### To be done
Can you set down, exactly as they appear below, the lines from the opening of the material through the one bearing "world = bpy.data.worlds.new('World');", minus the pictures?

### Data provided
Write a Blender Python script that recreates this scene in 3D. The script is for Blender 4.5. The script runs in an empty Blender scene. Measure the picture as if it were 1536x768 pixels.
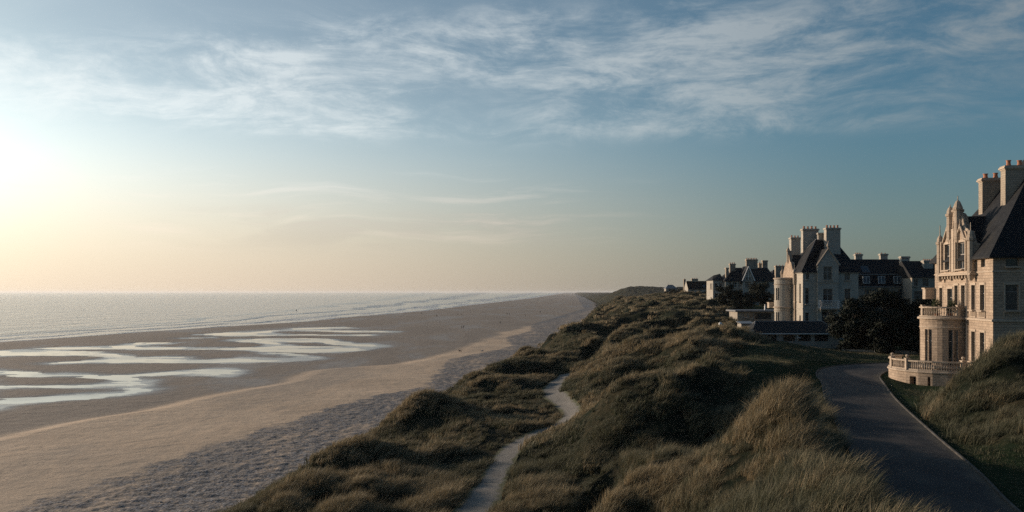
import bpy, bmesh, math, random
import numpy as np
from mathutils import Vector, Matrix

R = math.radians
sc = bpy.context.scene
COL = sc.collection
random.seed(7)

# ---------------------------------------------------------------- camera, sky, sun, exposure
F = 1330.0; CZ = 19.0
cam = bpy.data.cameras.new('camera'); co = bpy.data.objects.new('camera', cam); COL.objects.link(co); sc.camera = co
cam.sensor_width = 36; cam.lens = 36*F/1536; cam.shift_y = 54/1536
cam.clip_start = 0.5; cam.clip_end = 60000
co.location = (0, 0, CZ); co.rotation_euler = (R(90), 0, 0)

HAZE = 0.00004
SUN_AZ, SUN_EL = R(-58), R(9.5)
world = bpy.data.worlds.new('World'); sc.world = world; world.use_nodes = True


class NG:
    """tiny helper that writes node graphs"""
    def __init__(s, nt): s.nt = nt
    def new(s, t, **kw):
        n = s.nt.nodes.new(t)
        for k, v in kw.items(): setattr(n, k, v)
        return n
    def put(s, sock, v):
        if isinstance(v, bpy.types.NodeSocket): s.nt.links.new(v, sock)
        elif v is not None:
            if hasattr(sock, 'default_value') and not isinstance(sock.default_value, float) and isinstance(v, (tuple, list)) and len(v) == 3 and len(sock.default_value) == 4: v = (*v, 1)
            sock.default_value = v
    def m(s, op, a, b=0.5, c=None, clamp=False):
        n = s.new('ShaderNodeMath', operation=op, use_clamp=clamp)
        s.put(n.inputs[0], a); s.put(n.inputs[1], b)
        if c is not None: s.put(n.inputs[2], c)
        return n.outputs[0]
    def ss(s, x, a, b, lo=0.0, hi=1.0, smooth=True):
        n = s.new('ShaderNodeMapRange', interpolation_type='SMOOTHSTEP' if smooth else 'LINEAR')
        s.put(n.inputs[0], x)
        for i, v in enumerate((a, b, lo, hi)): s.put(n.inputs[i+1], v)
        return n.outputs[0]
    def mix(s, f, a, b, mode='MIX'):
        n = s.new('ShaderNodeMix', data_type='RGBA', blend_type=mode)
        s.put(n.inputs[0], f); s.put(n.inputs[6], a); s.put(n.inputs[7], b)
        return n.outputs[2]
    def noise(s, vec, scale, detail=4, rough=0.55, dist=0.0, out=0):
        n = s.new('ShaderNodeTexNoise'); s.put(n.inputs['Vector'], vec)
        n.inputs['Scale'].default_value = scale; n.inputs['Detail'].default_value = detail
        n.inputs['Roughness'].default_value = rough; n.inputs['Distortion'].default_value = dist
        return n.outputs[out]
    def vmap(s, vec, scale=(1, 1, 1), rot=(0, 0, 0), loc=(0, 0, 0)):
        n = s.new('ShaderNodeMapping'); s.put(n.inputs[0], vec)
        n.inputs['Scale'].default_value = scale; n.inputs['Rotation'].default_value = rot; n.inputs['Location'].default_value = loc
        return n.outputs[0]
    def xyz(s, x, y, z=0.0):
        n = s.new('ShaderNodeCombineXYZ'); s.put(n.inputs[0], x); s.put(n.inputs[1], y); s.put(n.inputs[2], z); return n.outputs[0]
    def sep(s, v):
        n = s.new('ShaderNodeSeparateXYZ'); s.put(n.inputs[0], v); return n.outputs
    def attr(s, name, inst=False, out='Fac'):
        n = s.new('ShaderNodeAttribute', attribute_name=name, attribute_type='INSTANCER' if inst else 'GEOMETRY'); return n.outputs[out]
    def bump(s, h, strength=0.5, dist=0.1, normal=None):
        n = s.new('ShaderNodeBump'); s.put(n.inputs['Height'], h)
        n.inputs['Strength'].default_value = strength; n.inputs['Distance'].default_value = dist
        if normal is not None: s.put(n.inputs['Normal'], normal)
        return n.outputs[0]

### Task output
Write a Blender Python script that recreates this scene in 3D. The script is for Blender 4.5. The script runs in an empty Blender scene. Measure the picture as if it were 1536x768 pixels.
import bpy, bmesh, math, random
import numpy as np
from mathutils import Vector, Matrix

R = math.radians
sc = bpy.context.scene
COL = sc.collection
random.seed(7)

# ---------------------------------------------------------------- camera, sky, sun, exposure
F = 1330.0; CZ = 19.0
cam = bpy.data.cameras.new('camera'); co = bpy.data.objects.new('camera', cam); COL.objects.link(co); sc.camera = co
cam.sensor_width = 36; cam.lens = 36*F/1536; cam.shift_y = 54/1536
cam.clip_start = 0.5; cam.clip_end = 60000
co.location = (0, 0, CZ); co.rotation_euler = (R(90), 0, 0)

HAZE = 0.00004
SUN_AZ, SUN_EL = R(-58), R(9.5)
world = bpy.data.worlds.new('World'); sc.world = world; world.use_nodes = True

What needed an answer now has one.